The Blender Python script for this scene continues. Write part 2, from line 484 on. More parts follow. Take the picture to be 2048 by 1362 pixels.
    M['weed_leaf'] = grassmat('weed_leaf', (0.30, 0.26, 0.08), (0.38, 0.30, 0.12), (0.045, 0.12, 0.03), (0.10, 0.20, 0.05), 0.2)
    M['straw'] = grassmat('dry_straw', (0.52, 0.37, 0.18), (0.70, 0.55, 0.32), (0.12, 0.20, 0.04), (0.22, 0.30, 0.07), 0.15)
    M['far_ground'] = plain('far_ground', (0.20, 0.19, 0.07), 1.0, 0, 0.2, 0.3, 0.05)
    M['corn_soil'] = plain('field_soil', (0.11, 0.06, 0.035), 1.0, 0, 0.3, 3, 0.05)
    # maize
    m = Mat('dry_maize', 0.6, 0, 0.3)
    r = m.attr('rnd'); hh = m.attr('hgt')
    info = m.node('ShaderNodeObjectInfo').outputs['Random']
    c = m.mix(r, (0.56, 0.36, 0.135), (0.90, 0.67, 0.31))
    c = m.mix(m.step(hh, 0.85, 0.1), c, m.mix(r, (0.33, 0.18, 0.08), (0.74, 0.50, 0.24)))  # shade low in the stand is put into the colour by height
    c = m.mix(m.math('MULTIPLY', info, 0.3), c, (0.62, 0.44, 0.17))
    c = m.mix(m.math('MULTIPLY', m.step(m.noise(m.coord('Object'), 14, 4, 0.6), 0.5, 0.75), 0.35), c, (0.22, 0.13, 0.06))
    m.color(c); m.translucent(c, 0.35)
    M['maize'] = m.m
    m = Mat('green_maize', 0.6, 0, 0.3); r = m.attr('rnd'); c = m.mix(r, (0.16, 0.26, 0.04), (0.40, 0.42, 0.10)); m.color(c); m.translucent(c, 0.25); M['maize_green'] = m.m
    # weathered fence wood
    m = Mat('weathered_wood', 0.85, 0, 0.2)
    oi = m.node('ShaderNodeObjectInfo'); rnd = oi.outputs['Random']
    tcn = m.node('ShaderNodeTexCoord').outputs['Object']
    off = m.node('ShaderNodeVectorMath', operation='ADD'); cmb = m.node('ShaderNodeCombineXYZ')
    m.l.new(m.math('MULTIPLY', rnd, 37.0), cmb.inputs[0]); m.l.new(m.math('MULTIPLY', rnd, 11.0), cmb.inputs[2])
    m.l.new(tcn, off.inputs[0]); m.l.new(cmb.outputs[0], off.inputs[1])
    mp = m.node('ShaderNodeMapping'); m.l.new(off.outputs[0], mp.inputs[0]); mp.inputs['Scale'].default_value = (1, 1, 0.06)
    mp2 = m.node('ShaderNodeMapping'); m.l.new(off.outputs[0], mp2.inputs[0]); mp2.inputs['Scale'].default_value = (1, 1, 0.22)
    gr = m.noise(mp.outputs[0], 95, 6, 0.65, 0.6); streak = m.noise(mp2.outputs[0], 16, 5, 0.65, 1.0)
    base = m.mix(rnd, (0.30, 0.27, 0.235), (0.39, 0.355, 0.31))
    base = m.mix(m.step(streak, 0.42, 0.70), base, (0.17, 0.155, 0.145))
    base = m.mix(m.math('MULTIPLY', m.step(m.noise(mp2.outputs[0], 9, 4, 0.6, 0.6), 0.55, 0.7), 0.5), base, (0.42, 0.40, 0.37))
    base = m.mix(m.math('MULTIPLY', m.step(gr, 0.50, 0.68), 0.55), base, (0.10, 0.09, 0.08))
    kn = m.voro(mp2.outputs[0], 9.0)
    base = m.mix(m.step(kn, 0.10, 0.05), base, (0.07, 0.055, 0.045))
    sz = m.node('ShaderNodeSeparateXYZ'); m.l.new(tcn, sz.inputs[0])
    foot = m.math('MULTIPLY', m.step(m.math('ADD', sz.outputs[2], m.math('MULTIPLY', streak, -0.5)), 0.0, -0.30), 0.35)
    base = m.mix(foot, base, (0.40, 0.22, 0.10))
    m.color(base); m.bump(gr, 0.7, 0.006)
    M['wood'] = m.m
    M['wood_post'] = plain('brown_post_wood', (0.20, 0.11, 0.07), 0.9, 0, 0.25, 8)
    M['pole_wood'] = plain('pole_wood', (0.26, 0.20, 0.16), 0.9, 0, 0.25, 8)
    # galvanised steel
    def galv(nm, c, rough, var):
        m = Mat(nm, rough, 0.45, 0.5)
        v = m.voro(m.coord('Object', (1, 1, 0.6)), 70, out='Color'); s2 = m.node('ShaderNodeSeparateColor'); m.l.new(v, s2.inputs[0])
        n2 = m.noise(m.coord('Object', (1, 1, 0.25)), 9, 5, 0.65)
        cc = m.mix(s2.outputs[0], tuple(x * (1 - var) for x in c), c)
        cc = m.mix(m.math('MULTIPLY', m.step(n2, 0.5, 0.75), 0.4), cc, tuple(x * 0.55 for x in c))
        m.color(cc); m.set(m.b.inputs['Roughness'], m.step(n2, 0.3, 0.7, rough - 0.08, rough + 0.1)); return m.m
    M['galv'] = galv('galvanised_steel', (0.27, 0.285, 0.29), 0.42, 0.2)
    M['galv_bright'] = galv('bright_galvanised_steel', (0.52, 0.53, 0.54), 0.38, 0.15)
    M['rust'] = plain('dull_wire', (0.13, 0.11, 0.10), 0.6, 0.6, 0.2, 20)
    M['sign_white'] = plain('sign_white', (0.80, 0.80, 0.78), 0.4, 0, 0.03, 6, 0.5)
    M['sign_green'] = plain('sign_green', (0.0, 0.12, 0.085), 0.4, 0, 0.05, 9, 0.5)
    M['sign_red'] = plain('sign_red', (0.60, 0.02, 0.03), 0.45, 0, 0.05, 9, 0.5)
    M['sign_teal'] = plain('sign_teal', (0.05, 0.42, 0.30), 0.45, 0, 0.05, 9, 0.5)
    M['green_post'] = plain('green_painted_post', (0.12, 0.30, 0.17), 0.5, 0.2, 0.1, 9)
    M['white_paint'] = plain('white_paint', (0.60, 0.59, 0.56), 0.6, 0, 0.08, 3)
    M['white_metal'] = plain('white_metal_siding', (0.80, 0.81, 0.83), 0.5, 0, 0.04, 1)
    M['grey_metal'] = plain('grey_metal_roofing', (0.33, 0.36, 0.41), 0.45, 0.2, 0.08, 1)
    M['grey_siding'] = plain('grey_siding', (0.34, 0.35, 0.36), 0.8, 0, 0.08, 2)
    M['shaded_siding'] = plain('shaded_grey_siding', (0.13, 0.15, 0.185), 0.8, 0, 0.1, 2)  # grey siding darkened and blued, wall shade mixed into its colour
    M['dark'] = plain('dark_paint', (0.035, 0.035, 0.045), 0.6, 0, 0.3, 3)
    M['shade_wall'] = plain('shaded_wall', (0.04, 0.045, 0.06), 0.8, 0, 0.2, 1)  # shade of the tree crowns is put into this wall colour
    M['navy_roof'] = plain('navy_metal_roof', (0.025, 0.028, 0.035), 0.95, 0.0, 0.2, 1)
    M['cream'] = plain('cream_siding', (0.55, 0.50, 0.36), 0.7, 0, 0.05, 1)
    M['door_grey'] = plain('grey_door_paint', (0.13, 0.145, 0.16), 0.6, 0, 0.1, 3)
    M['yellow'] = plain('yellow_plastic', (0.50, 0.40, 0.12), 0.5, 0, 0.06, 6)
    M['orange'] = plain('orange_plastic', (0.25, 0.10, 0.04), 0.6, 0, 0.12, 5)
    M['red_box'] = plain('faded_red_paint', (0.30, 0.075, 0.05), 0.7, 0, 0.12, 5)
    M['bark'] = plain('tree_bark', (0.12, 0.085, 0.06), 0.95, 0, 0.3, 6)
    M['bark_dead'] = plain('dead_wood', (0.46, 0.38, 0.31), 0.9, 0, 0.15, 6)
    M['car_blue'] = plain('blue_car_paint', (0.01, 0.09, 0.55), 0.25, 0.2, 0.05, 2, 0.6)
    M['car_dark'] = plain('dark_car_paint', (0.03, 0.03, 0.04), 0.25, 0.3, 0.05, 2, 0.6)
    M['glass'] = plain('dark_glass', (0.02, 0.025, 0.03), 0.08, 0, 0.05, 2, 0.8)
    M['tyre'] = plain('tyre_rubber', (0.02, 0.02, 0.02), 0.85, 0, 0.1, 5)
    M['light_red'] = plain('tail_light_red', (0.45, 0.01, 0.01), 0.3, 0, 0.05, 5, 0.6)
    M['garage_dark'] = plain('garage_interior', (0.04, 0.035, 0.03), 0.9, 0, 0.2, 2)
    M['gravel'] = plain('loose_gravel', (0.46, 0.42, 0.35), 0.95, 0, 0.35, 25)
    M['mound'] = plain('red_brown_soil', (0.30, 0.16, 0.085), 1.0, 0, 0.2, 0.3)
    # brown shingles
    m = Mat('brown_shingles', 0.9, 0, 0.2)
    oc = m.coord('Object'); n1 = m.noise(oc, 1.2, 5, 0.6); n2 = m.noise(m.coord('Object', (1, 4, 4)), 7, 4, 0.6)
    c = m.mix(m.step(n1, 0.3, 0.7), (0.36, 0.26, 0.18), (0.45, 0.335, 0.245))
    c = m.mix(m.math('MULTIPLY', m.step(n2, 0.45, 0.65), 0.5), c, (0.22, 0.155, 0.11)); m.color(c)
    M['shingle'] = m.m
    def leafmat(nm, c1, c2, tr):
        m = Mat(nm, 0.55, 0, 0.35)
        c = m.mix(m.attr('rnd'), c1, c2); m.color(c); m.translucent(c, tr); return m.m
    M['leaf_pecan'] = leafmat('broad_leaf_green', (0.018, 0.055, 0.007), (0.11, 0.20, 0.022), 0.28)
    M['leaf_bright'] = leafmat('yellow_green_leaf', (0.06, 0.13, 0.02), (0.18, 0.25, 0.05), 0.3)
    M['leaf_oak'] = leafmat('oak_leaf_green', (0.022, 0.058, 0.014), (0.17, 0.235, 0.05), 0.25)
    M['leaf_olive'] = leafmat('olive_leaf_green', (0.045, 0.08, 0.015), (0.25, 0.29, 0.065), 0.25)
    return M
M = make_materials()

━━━

> Do this
Lines from the start of the material above through the line containing "c = m.mix(r, (0.56, 0.36, 0.135), (0.90, 0.67, 0.31))" are to be duplicated exactly, and only those.

> Result below
The Blender Python script for this scene continues. Write part 2, from line 484 on. More parts follow. Take the picture to be 2048 by 1362 pixels.
    M['weed_leaf'] = grassmat('weed_leaf', (0.30, 0.26, 0.08), (0.38, 0.30, 0.12), (0.045, 0.12, 0.03), (0.10, 0.20, 0.05), 0.2)
    M['straw'] = grassmat('dry_straw', (0.52, 0.37, 0.18), (0.70, 0.55, 0.32), (0.12, 0.20, 0.04), (0.22, 0.30, 0.07), 0.15)
    M['far_ground'] = plain('far_ground', (0.20, 0.19, 0.07), 1.0, 0, 0.2, 0.3, 0.05)
    M['corn_soil'] = plain('field_soil', (0.11, 0.06, 0.035), 1.0, 0, 0.3, 3, 0.05)
    # maize
    m = Mat('dry_maize', 0.6, 0, 0.3)
    r = m.attr('rnd'); hh = m.attr('hgt')
    info = m.node('ShaderNodeObjectInfo').outputs['Random']
    c = m.mix(r, (0.56, 0.36, 0.135), (0.90, 0.67, 0.31))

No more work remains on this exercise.